In my role as assistant commandant for prevention policy, my staff and I are actively engaged in the implementation of three major lines of effort: facilitating lawful trade and travel on secure waterways; modernizing aid to navigation and mariner information systems, and transforming the workforce capacity and partnerships,

...notes Rear Adm. John P. Nadeau, Assistant Commandant for Prevention Policy.

The key points highlighted include:

1. Facilitation of lawful trade and travel on secure waterways

To secure ports and waterways and ensure vessel safety, USCG should manage risks to critical infrastructure:

  • through efficient delivery of Coast Guard services;
  • supporting uniform and consistent vessel and facility standards; and
  • promoting resiliency and unity of effort among all MTS stakeholders.

2. Modernization of aids to navigation and other mariner information systems

To make US competitive as a global trading partner, USCG will drive modernization of IT networks and applications to assess, monitor, and manage risk.

The service will optimize traditional navigation systems as we build the next generation waterway management and aids to navigation systems. Further, we’ll seek to adapt regulatory frameworks, applications, and standards to accurately incorporate the implementation of emerging technologies that will transform maritime operations such as autonomous systems and new logistics platforms.

3. Transformation of workforce capacity and partnerships

The maritime operating environment is increasingly complex and the Coast Guard must transform its workforce and strengthen its partnerships with other enabling organizations to meet the increased demand on America’s waterways.

We will leverage the capabilities of Third Party Organizations that conduct work on our behalf, while providing a robust oversight regime that monitors their performance and ensures compliance with required standards...It is imperative to transform the workforce and roles of other enabling organizations to have the capability, experience, and expertise to address the broad spectrum of threats to our national interests.

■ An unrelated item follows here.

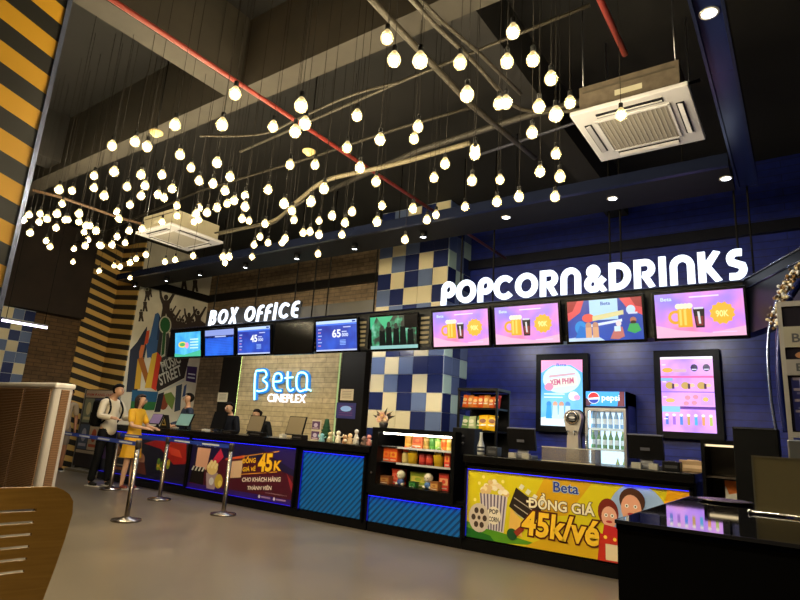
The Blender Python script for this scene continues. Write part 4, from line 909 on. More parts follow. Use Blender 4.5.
# =================================================================== SNACKS IN THE DISPLAY CASE
def carton(x, y, z, w, d, h, c, c2, name, label, cat='snack box', rot=0, group='snacks in the display case'):
    t = thing(name, label, cat, (x, y, z), rot, group)
    mb = MB().rbox(-w/2, w/2, -d/2, d/2, 0, h*.94, mat(c, .45), .004, 1); A = Art(mb, 0, -d/2-.0005, .4)
    A.rect(-w*.42, h*.32, w*.42, h*.72, c2); A.disc(0, h*.52, w*.2, h*.12, c); A.rect(-w*.35, h*.1, w*.35, h*.16, (.9, .88, .82)); mb.build('carton', t)
    MB().bx(-w/2-.003, w/2+.003, -d/2-.003, d/2+.003, h*.9, h, mat(tuple(min(1, k*.85) for k in c), .45)).build('lid', t); return t
def jar(x, y, z, r, h, c, c2, name, label, cat='snack tub', group='snacks in the display case'):
    t = thing(name, label, cat, (x, y, z), 0, group)
    MB().lathe([(0, 0), (r*.9, 0), (r, h*.05), (r, h*.82), (r*.85, h*.88), (0, h*.88)], (0, 0, 0), mat(c, .35), 18).build('tub', t)
    MB().lathe([(r*1.006, h*.25), (r*1.012, h*.26), (r*1.012, h*.66), (r*1.006, h*.67)], (0, 0, 0), mat(c2, .5), 18).build('label_band', t)
    MB().cyl((0, 0, h*.86), r*.93, 0, h*.14, mat(tuple(k*.75 for k in c2), .4), 18).build('lid', t); return t
def bucket(x, y, z, r, h, c, label, face=False, group='snacks in the display case'):
    t = thing('popcorn_bucket', label, 'bucket', (x, y, z), 0, group)
    mb = MB().lathe([(0, 0), (r*.78, 0), (r, h*.75), (r*1.05, h*.78), (0, h*.8)], (0, 0, 0), mat(c, .4), 20); mb.build('tub', t)
    mb = MB(); q = random.Random(int(x*100))
    for k in range(22): a = q.uniform(0, 6.28); d = q.uniform(0, r*.8); mb.ball((d*math.cos(a), d*math.sin(a), h*.80+q.uniform(0, h*.12)), r*.2, mat((.97, .88, .45), .8), 6)
    mb.build('popcorn', t)
    MB().tube([(r*1.0*math.cos(PI*k/12), 0, h*.76+r*1.5*math.sin(PI*k/12)) for k in range(13)], .003, WHITE, 6).build('handle', t); return t
def cx(u, v=470): return PY(u, v, 6.28).x
OR = (.90, .34, .12)
jar(cx(407), 6.30, Z3, .058, .19, (.82, .62, .28), (.70, .50, .15), 'snack_jar', 'tall amber snack jar at the left of the top shelf in display case')
carton(cx(417), 6.30, Z3, .15, .1, .18, (.80, .42, .22), (.65, .28, .14), 'snack_box', 'brown orange snack box second on top shelf of display case')
for k, (u, c, c2, lb) in enumerate([(425.5, (.78, .62, .32), (.62, .50, .20), 'tan snack tub third on top shelf of display case'), (431.5, (.35, .60, .22), (.25, .5, .18), 'dark green snack tub in the middle of top shelf'),
        (437.5, (.52, .74, .28), (.7, .8, .4), 'light green snack tub right of the dark green one'), (443.5, (.92, .55, .20), (.85, .40, .12), 'orange snack tub near right end of top shelf'), (449, (.90, .80, .45), (.75, .62, .2), 'pale yellow tub at the right end of top shelf')]):
    jar(cx(u), 6.28, Z3, .042, .15, c, c2, 'snack_tub', lb)
carton(cx(388.5), 6.26, Z2+.0, .13, .12, .17, OR, (.95, .5, .2), 'snack_box', 'orange snack box at left end of middle shelf in case')
carton(cx(396), 6.26, Z2, .12, .12, .17, OR, (.95, .62, .2), 'snack_box', 'orange snack box beside the leftmost one on middle shelf')
t = thing('sauce_bottle', 'tall bottle with red top on middle shelf of display case', 'bottle', (cx(406), 6.26, Z2), 0, 'snacks in the display case')
MB().lathe([(0, 0), (.045, 0), (.05, .02), (.05, .11), (.03, .14)], (0, 0, 0), mat((.78, .70, .45), .3), 16).build('bottle_body', t); MB().lathe([(.032, .13), (.04, .15), (.03, .20), (0, .205)], (0, 0, 0), mat((.8, .2, .12), .3), 16).build('cap', t)
bucket(cx(414), 6.24, Z2, .068, .16, (.97, .80, .10), 'yellow popcorn bucket on middle shelf, nearer the case middle')
jar(cx(423), 6.26, Z2, .045, .13, (.66, .14, .12), (.8, .25, .2), 'snack_tub', 'red tub right of the left yellow bucket')
jar(cx(430), 6.26, Z2, .045, .13, (.70, .16, .14), (.85, .3, .2), 'snack_tub', 'red tub left of the right yellow bucket')
bucket(cx(440), 6.24, Z2, .068, .16, (.97, .80, .10), 'yellow popcorn bucket near right end of the middle shelf')
carton(cx(449.5), 6.26, Z2, .08, .1, .19, (.86, .24, .18), (.95, .6, .3), 'snack_box', 'red snack box at right end of the middle shelf')
carton(cx(389.5), 6.22, Z1, .15, .1, .10, (.60, .36, .18), (.75, .55, .3), 'snack_box', 'low brown snack box at left end of the bottom shelf')
carton(cx(397), 6.34, Z1, .17, .1, .19, (.88, .28, .18), (.95, .5, .4), 'snack_box', 'red orange snack box on bottom shelf, left')
def plush(u, label, c):
    t = thing('plush_toy', label, 'toy', (cx(u), 6.22, Z1), 0, 'snacks in the display case'); w = mat((.92, .88, .80), .8); b = mat(c, .7)
    MB().ball((0, 0, .045), .05, b, 14, (1, .9, .9)).build('body', t); MB().ball((0, 0, .13), .058, w, 14).ball((-.02, -.055, .13), .007, BLACK, 6).ball((.02, -.055, .13), .007, BLACK, 6).build('head', t)
    for s in (-1, 1): MB().ball((s*.045, -.02, .02), .022, w, 10, (1, 1.4, .8)).build('foot', t)
plush(404, 'white headed plush toy with blue body, left one on bottom shelf', (.25, .35, .6)); plush(431.5, 'white headed plush toy with blue body, right one on bottom shelf', (.3, .45, .7))
carton(cx(418), 6.34, Z1, .24, .1, .18, (.62, .70, .22), (.85, .80, .35), 'snack_box', 'wide green and yellow snack box in middle of bottom shelf')
carton(cx(418), 6.2, Z1, .10, .08, .07, (.12, .40, .20), (.3, .6, .3), 'snack_box', 'small green snack box at front of bottom shelf')
carton(cx(445), 6.30, Z1, .13, .1, .20, (.86, .26, .20), (.95, .7, .5), 'snack_box', 'tall red snack box at right end of the bottom shelf', rot=.1)
carton(cx(440), 6.2, Z1, .12, .08, .10, (.72, .45, .22), (.85, .65, .35), 'snack_box', 'low tan snack box at the right front of bottom shelf', rot=-.1)
# flower like decoration on top of the case
p = PY(384, 418, 6.36); t = thing('flower_arrangement', 'peach and brown flower arrangement on top of display case', 'flowers', (p.x, 6.36, 1.29))
mb = MB().lathe([(0, 0), (.05, 0), (.065, .06), (.05, .07), (0, .07)], (0, 0, 0), mat((.2, .18, .2), .5), 16); mb.build('pot', t)
mb = MB(); q = random.Random(5)
for k in range(9):
    a = k*.7; c = Vector((.075*math.cos(a)*(k > 0), .05*math.sin(a), .13+.035*math.sin(k*2)))
    for j in range(6): b = j*PI/3; mb.ball(c+Vector((.026*math.cos(b), -.012, .026*math.sin(b))), .022, mat([(.86, .68, .58), (.8, .6, .5), (.9, .78, .7)][k % 3], .7), 8, (1, .5, 1))
    mb.ball(c+Vector((0, -.02, 0)), .012, mat((.9, .75, .35), .7), 6)
mb.build('blossoms', t)
mb = MB()
for a, l in ((.1, .2), (.5, .16), (2.6, .17), (3.05, .2), (2.9, .14), (.3, .13), (1.2, .14)):
    c = Vector((0, 0, .09)); e = Vector((math.cos(a)*l, .0, .06+math.sin(a)*l)); n_ = Vector((-math.sin(a), 0, math.cos(a)))*.022
    mb.add([c, (c+e)/2+n_+Vector((0, -.02, .05)), c+e, (c+e)/2-n_+Vector((0, -.02, .05))], [(0, 1, 2, 3)], mat((.30, .26, .22), .6))
mb.build('leaves', t)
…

This document also outlines a number of enabling concepts that will ensure the Service’s long-term success, including:

  • Unity of Effort: The Coast Guard will leverage established partnerships and look for opportunities to build new partnerships within Federal, State, local, and tribal governments and private industry to bring a balanced approach to improving America’s maritime economic competitiveness.
  • Adaptive-Focused Service: The Coast Guard will anticipate change, become more agile, apply lessons-learned, and embrace the fast pace of technology. Service members must be comfortable operating in a dynamic, complex, and ambiguous environment.
  • Marine Transportation as a National Priority: The MTS is vital to America’s prosperity. The Coast Guard will advocate the importance of America’s waterways and articulate how economic and national security is inextricably linked to the MTS.
  • Investment in the Future: The Coast Guard must invest in data and information infrastructure that enables big data analytics and operations research in an environment of increasing complexity of systems, accelerated pace of innovation, and rapid incorporation of new technologies.
  • Situational Awareness: The Coast Guard will provide decision makers real-time, accurate, and actionable information and intelligence for maritime operations. The Coast Guard must understand industry trends, patterns, and threats to the MTS in order to position the Service to address them. The Service must take advantage of emerging technologies to improve situational awareness.
  • International Engagement: The Coast Guard will assertively seek opportunities to be a leader at international maritime regulatory bodies and maximize international relationships with key trading partners to reduce risks to America’s MTS.

The Coast Guard will use its unique law enforcement, intelligence, and regulatory authorities to grow and safeguard maritime commerce in the US, but the challenges facing our waterways require continued collaboration with private sector and government agency stakeholders at every level – local, state, national, and international. We look forward to working with our partners and stakeholders as we execute the lines of effort in the Maritime Commerce Strategic Outlook.